また、DVDは家庭で録画したデジタル放送の番組が再生できる「VRモード」にも対応したのも時代をいち早く反映した。再生可能な音楽ソースは、大容量の楽曲収録を可能にしたHDD MUSICをはじめ、iPodにも接続ケーブルの付属で標準で対応。その多才ぶりはAVセンターとしての役割を十分に果たしていると言っていい。
◆こだわり抜いたサウンド技術が活かされた
音質へのこだわりも見逃せない。注目はFクラスにも採用された独自の再生モード「Tuned by MIXER'S LAB」。再生音のチューニングを「ミキサーズ・ラボ」と呼ばれるサウンドエンジニア集団に依頼したもので、「音の匠モード」ならあらゆるジャンルでマスターテープのポテンシャルを引き出す独自のイコライジングを採用している。
試しに走行しながらその音を試聴してみると、どのソースを聞いても音にしっかりとした輪郭が感じられ、再生音がロードノイズに埋もれてしまうことがない。走行中は低域がどうしても聞きにくくなるものだが、その辺りのフォローも十分感じ取れる。
スピーカーシステムに応じた音場効果を生む「SRS」も効果は絶大。ONにするだけで低域が盛り上がり、これが「今まで聞いていたスピーカー?」と思うほど迫力が増す。
また、「SRS CS Auto」を活かせばDVDに収録された5.1ch音源だけでなく、ステレオやモノラルであっても臨場感たっぷりに再生できる。まさに、こだわり抜いたサウンド技術がHW830D/800Dシリーズには活かされていると言っていいだろう。
◆カーナビの高機能をリーズナブルに堪能したい人にお勧め
携帯電話などのBluetoothへの対応も見逃せない。上位モデルのHW830DはBluetoothユニットを内蔵しており、最初に携帯電話とペアリングを済ませれば、あとは登録された携帯電話と自動接続するので、カバンやポケットに携帯電話をしまったままでも楽曲再生やハンズフリー通話が可能になるのだ。しかも発売されたばかりの新譜CDのタイトル情報がインターネット経由で取得できるなど、そのメリットは使ってみればすぐに実感できる。

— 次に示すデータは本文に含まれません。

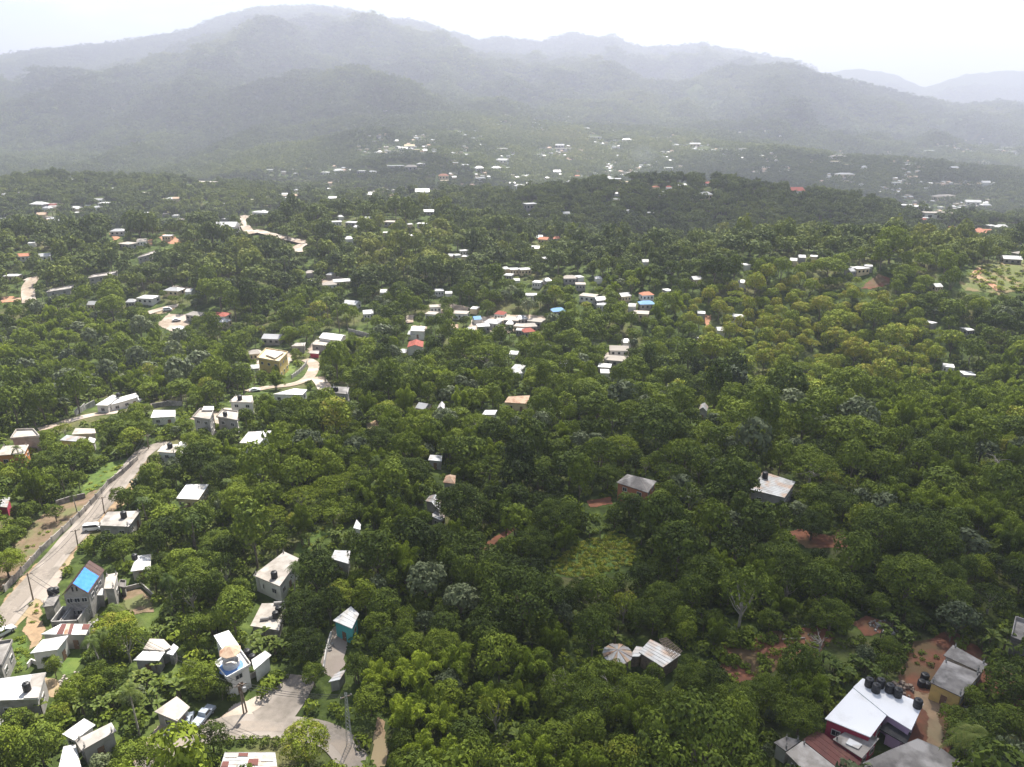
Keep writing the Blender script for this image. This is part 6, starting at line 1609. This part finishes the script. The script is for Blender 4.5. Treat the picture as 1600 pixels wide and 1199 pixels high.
for d, kind, x, y, s, tint, X, Y, rp in REST:
    L_ = MID[kind] if d < 420 else farI.get(kind, farI['round'])
    pts.append((x, y, gz(x, y), random.choice(L_), random.random() * 6.28, s, s * random.uniform(.8, 1.4), tint))
def ring(y0, y1, step, far):
    """jittered rows of points between two distances"""
    out = []; y = y0
    while y < y1:
        st = step(y); xm = y * 0.80 + 40; n = int(2 * xm / st)
        xs = -xm + (np.arange(n) + RNG.uniform(0, 1, n)) * st; ys = y + RNG.uniform(-.5, .5, n) * st
        out.append(np.stack([xs, ys], 1)); y += st
    A = np.concatenate(out); z = T(A[:, 0], A[:, 1]); X, Y, d = project(A[:, 0], A[:, 1], z)
    return A, z, X, Y, d
A, z, X, Y, d = ring(636, 1500, lambda y: 5.6 + (y - 640) * 0.004, False)
tn = fbm(A[:, 0], A[:, 1], 60, 3, 2)
for i in range(len(A)):
    if X[i] < -60 or X[i] > 1660: continue
    s = random.uniform(0.55, 1.15); s = s * (1.1 if random.random() < .1 else 1)
    px, py = X[i], Y[i]; hpx = 6 * s / d[i] * FPX
    if in_free(px, py) or in_free(px, py - hpx) or in_free(px - hpx * .5, py - hpx * .5) or in_free(px + hpx * .5, py - hpx * .5): continue
    t = 0.22 + 0.6 * (tn[i] - .4) + random.uniform(0, .24)
    if in_poly(px, py, [(540, 380), (600, 358), (700, 362), (740, 420), (560, 440)]): t += .25
    k = random.choice(['round', 'round', 'tall', 'big', 'umbrella', 'bamboo', 'palm' if random.random() < .4 else 'round'])
    if k == 'big': s *= .7
    pts.append((A[i, 0], A[i, 1], z[i], random.choice(farI[k]), random.random() * 6.28, s, s * random.uniform(.85, 1.2), max(0, min(.95, t))))
n1 = len(pts)
A, z, X, Y, d = ring(1500, 7600, lambda y: max(8.5, y * 0.0052), True)
md_ = meadow_at(A[:, 0], A[:, 1]); tn = fbm(A[:, 0], A[:, 1], 260, 4, 2); rdg = ridged(A[:, 0], A[:, 1] * .75, 900, 5, 21); rd2 = ridged(A[:, 0] * 1.1, A[:, 1] * .6, 342, 4, 28)
for i in range(len(A)):
    if X[i] < -40 or X[i] > 1640 or md_[i] > 0.5 * random.random() + .3: continue
    st = max(8.5, A[i, 1] * 0.0052)
    s = st * random.uniform(1.0, 1.7); hh = s * .3 / d[i] * FPX
    if in_free(X[i], Y[i]) or in_free(X[i], Y[i] - hh) or in_free(X[i] - hh * 1.3, Y[i] - hh) or in_free(X[i] + hh * 1.3, Y[i] - hh): continue
    pts.append((A[i, 0], A[i, 1], z[i] - s * .12, random.choice(clI), random.random() * 6.28, s, s * random.uniform(.8, 1.2) * min(1, 1500 / A[i, 1] + .55), max(0, min(.9, 0.16 + 0.6 * (tn[i] - .42) + random.uniform(0, .12) + max(0, rdg[i] - .6) * 1.3 + max(0, rd2[i] - .62) * .9))))
scatter('forest', midm, pts, 'wooded hills and valley covered in trees out to the mountains', 'forest')
print('forest', n1, len(pts), time.time() - _T0)

# ------------------------------------------------------------------ undergrowth close by
und = [single('bush', 700 + k, 0.5) for k in range(3)] + [single('banana', 710, 0.5)]
up = []
A, z, X, Y, d = ring(66, 330, lambda y: 2.3 + y * 0.004, False)
for i in range(len(A)):
    if X[i] < -80 or X[i] > 1680 or Y[i] > 1330: continue
    if in_free(X[i], Y[i]): 
        continue
    hp = 1.5 / d[i] * FPX
    if covers(X[i], Y[i] - hp, hp, None, 2): continue
    t = 0.30 + 0.35 * float(vnoise(A[i, 0], A[i, 1], 14, 2) - .4) + random.uniform(0, .22)
    pk = 3 if random.random() < 0.06 else random.randrange(3); s = random.uniform(.6, 1.3)
    up.append((A[i, 0], A[i, 1], z[i], pk, random.random() * 6.28, s, s * random.uniform(.7, 1.2), t))
scatter('undergrowth', und, up, 'low scrub and young growth filling gaps between the trees', 'undergrowth')
# tufts and weeds in the open clearings
tf = [single('bush', 740 + k, 0.3) for k in range(2)]
tp = []
for poly, nn, sz, t0 in (([(860, 880), (900, 850), (960, 830), (1000, 850), (985, 885), (920, 905), (868, 900)], 700, .34, .9),
                         ([(1120, 1010), (1215, 985), (1290, 975), (1310, 1000), (1270, 1030), (1210, 1050), (1150, 1068), (1118, 1050)], 160, .5, .5),
                         ([(1412, 1040), (1470, 990), (1488, 1005), (1462, 1060), (1440, 1085)], 26, .4, .35),
                         ([(1500, 1095), (1535, 1060), (1570, 1060), (1580, 1090), (1550, 1130), (1520, 1130)], 40, .45, .4),
                         ([(455, 862), (500, 826), (520, 812), (515, 838), (498, 858), (470, 866)], 60, .3, .8),
                         ([(20, 1000), (40, 995), (48, 1030), (30, 1050), (20, 1030)], 30, .35, .6),
                         ([(120, 778), (172, 722), (212, 714), (172, 754)], 80, .45, .8),
                         ([(0, 912), (28, 868), (92, 798), (166, 760), (92, 835), (8, 925)], 60, .3, .6),
                         ([(1500, 440), (1520, 420), (1598, 404), (1610, 455), (1560, 462)], 160, .9, .75),
                         ([(52, 935), (100, 880), (120, 870), (70, 950), (40, 1015), (36, 980)], 30, .4, .5)):
    xs = [p[0] for p in poly]; ys = [p[1] for p in poly]
    for k in range(nn):
        px, py = random.uniform(min(xs), max(xs)), random.uniform(min(ys), max(ys))
        if not in_poly(px, py, poly): continue
        p = hit(px, py); s = sz * random.uniform(.5, 1.4)
        tp.append((p.x, p.y, p.z, random.randrange(2), random.random() * 6.28, s, s * random.uniform(.4, 1), t0 + random.uniform(-.15, .12)))
scatter('weeds', tf, tp, 'tufts of weeds and rank grass dotted over the open ground', 'weeds')
print('all plants', time.time() - _T0)

# ------------------------------------------------------------------ the far town: hundreds of roofs past the nearest 300 houses
tm_ = []
for rf_, rm_, wm_ in (('flat', 'farwhite', 'whitewall'), ('gable', 'zinc', 'creamwall'), ('flat', 'paleconcrete', 'creamwall'), ('hip', 'zinc', 'whitewall'), ('gable', 'tanrust', 'creamwall'), ('flat', 'concrete', 'greywall')):
    a, b, _w = far_mesh(rf_); mb = MB(); mb.v = a.v + b.v; na = len(a.v); mb.f = a.f + [tuple(i + na for i in f) for f in b.f]
    me = mb.mesh('town_house', [M[wm_], M[rm_]])
    for i, p in enumerate(me.polygons): p.material_index = 0 if i < len(a.f) else 1
    tm_.append(me)
scatter('far_town', tm_, TOWN, 'dense speckle of small pale houses across the hazy far slopes', 'far_town')
_dead()
# ------------------------------------------------------------------ clouds whose shadow lies on the wood
def cloud(px, py, rx, ry, seed, n=3, alt=1250.0):
    p = hit(px, py); t = (alt - p.z) / SUNV.z; c = Vector((p.x + SUNV.x * t, p.y + SUNV.y * t, alt)); Vs = []; Fs = []; o = 0
    import bmesh
    bm = bmesh.new(); bmesh.ops.create_icosphere(bm, subdivisions=5, radius=1.0)
    b = np.array([v.co[:] for v in bm.verts]); fc = np.array([[v.index for v in f.verts] for f in bm.faces]); bm.free()
    for k in range(3):
        q = b * (1 + 1.1 * (fbm(b[:, 0] * 10, b[:, 1] * 10 + b[:, 2] * 3, 9, 5, seed, 0.6) - .5))[:, None]
        sc = (1.12, .92, .70)[k]
        Vs.append(q * np.array([rx * sc, ry * sc, 22.0]) + np.array([0, 0, (k - 1) * 62.0])); Fs.append(fc + o); o += len(b)
    ob = link('cloud', mesh_np('cloud', np.concatenate(Vs), np.concatenate(Fs), M['cloud'], smooth=True)); ob.location = c; tag(ob, kind='structure')
def cloud_mat():
    m = bpy.data.materials.new('thin_cloud'); m.use_nodes = True; n = m.node_tree.nodes; L = m.node_tree.links; n.clear()
    out = n.new('ShaderNodeOutputMaterial'); d = n.new('ShaderNodeBsdfTranslucent'); t = n.new('ShaderNodeBsdfTransparent'); ms = n.new('ShaderNodeMixShader'); d.inputs['Color'].default_value = (.9, .9, .92, 1); ms.inputs['Fac'].default_value = .125
    L.new(t.outputs[0], ms.inputs[1]); L.new(d.outputs[0], ms.inputs[2]); L.new(ms.outputs[0], out.inputs['Surface']); return m
M['cloud'] = cloud_mat()
CLOUDS = [(1180, 930, 125, 100, 1), (1440, 1060, 85, 60, 2), (700, 275, 190, 140, 4), (1320, 275, 320, 200, 5), (1100, 350, 250, 110, 6)]
for c in CLOUDS: cloud(*c)
# ------------------------------------------------------------------ thin smoke over the far town
def smoke():
    p = hit(1005, 258); s = 1 / scale_at(p); mb = MB().lathe([(6 * s, 0), (18 * s, 8 * s), (24 * s, 17 * s), (13 * s, 27 * s), (4 * s, 32 * s)], n=14); o = mb.build('smoke', None or M['dark']); o.data.materials.clear()
    m = bpy.data.materials.new('smoke'); m.use_nodes = True; n = m.node_tree.nodes; n.clear(); out = n.new('ShaderNodeOutputMaterial'); v = n.new('ShaderNodeVolumePrincipled'); v.inputs['Color'].default_value = (.85, .9, 1, 1); v.inputs['Density'].default_value = .0011
    m.node_tree.links.new(v.outputs[0], out.inputs['Volume']); o.data.materials.append(m); o.location = p; tag(o, 'thin bluish smoke rising from the far hillside town', 'smoke', kind='stuff')
smoke()
# ------------------------------------------------------------------ haze
HAZE_D = 0.00020
hz = MB().box((0, 6200, 312), (26000, 17600, 1224)); ho = hz.build('haze', M['dark']); ho.data.materials.clear()
m = bpy.data.materials.new('haze'); m.use_nodes = True; n = m.node_tree.nodes; n.clear(); out = n.new('ShaderNodeOutputMaterial'); v = n.new('ShaderNodeVolumePrincipled')
v.inputs['Color'].default_value = (.55, .575, .69, 1); v.inputs['Density'].default_value = HAZE_D; v.inputs['Anisotropy'].default_value = .45
m.node_tree.links.new(v.outputs[0], out.inputs['Volume']); ho.data.materials.append(m); tag(ho, kind='stuff')
# ------------------------------------------------------------------ labels that single each plant and far house out
ORD = ['', 'second', 'third', 'fourth', 'fifth', 'sixth', 'seventh', 'eighth', 'ninth', 'tenth', 'eleventh', 'twelfth', 'thirteenth', 'fourteenth', 'fifteenth', 'sixteenth', 'seventeenth', 'eighteenth', 'nineteenth', 'twentieth']
def direction(dx, dy):
    if abs(dx) > 2.2 * abs(dy): return 'right of' if dx > 0 else 'left of'
    if abs(dy) > 2.2 * abs(dx): return 'in front of' if dy > 0 else 'beyond'
    return ('in front and right of' if dx > 0 else 'in front and left of') if dy > 0 else ('beyond and right of' if dx > 0 else 'beyond and left of')
def number(items, used):
    """items: (object, px, py, phrase); the nearest of a phrase to its landmark is plain, the others are counted outwards"""
    B = {}
    for o, px, py, ph in items:
        x, y, nm = min(LAND, key=lambda l: (l[0] - px) ** 2 + ((l[1] - py) * 1.3) ** 2)
        B.setdefault((ph, direction(px - x, py - y), nm), []).append((math.hypot(px - x, py - y), o))
    for (ph, di, nm), L_ in B.items():
        L_.sort(key=lambda t: t[0])
        for i, (dist, o) in enumerate(L_):
            if i == 0: s = '%s %s %s' % (ph, di, nm)
            elif i < len(ORD): s = '%s %s %s, %s out' % (ph, di, nm, ORD[i])
            else: s = '%s %s %s, far along' % (ph, di, nm)
            o['label'] = s
LAND += [(240, 455, 'the valley marl house'), (345, 491, 'the crimson roofed valley house'), (430, 365, 'the winding pale road'), (540, 438, 'the mound top roofs'), (620, 259, 'the dark knoll hall'), (693, 276, 'the salmon far house'), (828, 318, 'the square white villa'), (872, 484, 'the pale blue roof'), (1010, 473, 'the bright blue roof'), (830, 500, 'the crowded grey roofs'), (962, 555, 'the broken pale roofs'), (1370, 441, 'the bare red slope'), (1545, 435, 'the orange path'), (1344, 418, 'the white ridge house'), (1213, 288, 'the white hilltop house'), (1105, 234, 'the far long white roof'), (1320, 272, 'the far warehouse roof'), (1465, 332, 'the pale apartment blocks'), (1535, 362, 'the orange hilltop roof'), (1570, 232, 'the hazy far town'), (880, 230, 'the far terraced hillside'), (640, 232, 'the cream hillside rows'), (1005, 250, 'the thin smoke'), (65, 320, 'the left white villa'), (262, 368, 'the orange bare slope'), (1285, 845, 'the brown clearing'), (930, 870, 'the bright grassy clearing'), (1250, 720, 'the big flat-topped tree'), (590, 1160, 'the dirt track'), (815, 935, 'the widest dark tree'), (1220, 1010, 'the red soil bank'), (750, 545, 'the wide umbrella crown')]
number([(o, X, Y, (tint_word(k, t) + ('big ' if False else '') + NOUN[k])) for o, k, t, X, Y in PLANTS], None)
def hp(f):
    o, px, py, w_, word, roof, st = f
    return '%s %s%s house' % ('tiny' if w_ < 7.5 else 'small' if w_ < 13 else 'broad', word, {'flat': ' flat-roofed', 'gable': ' gabled', 'hip': ' hip-roofed'}[roof])
for f in FARH: f[0]['category'] = 'house'; f[0]['group'] = 'houses scattered over the hills'
number([(f[0], f[1], f[2], hp(f)) for f in FARH], None)
print('done', time.time() - _T0)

そして、Fクラスでも実現していたネットワークカメラ(別売)とのリンクにも対応。家の中の状況を静止画で確認できるわけで、出掛けた先での不安を取り除くのに大きな役割を果たすことは間違いない。使い勝手の良いカーナビ機能と地デジを含む充実したAV再生機能、加えてネットワークへの積極的なアプローチなど、これらはまさにパナソニックの家電総合力があってのこと。
カーナビの高機能をリーズナブルに堪能したい人にお勧めしたい一台である。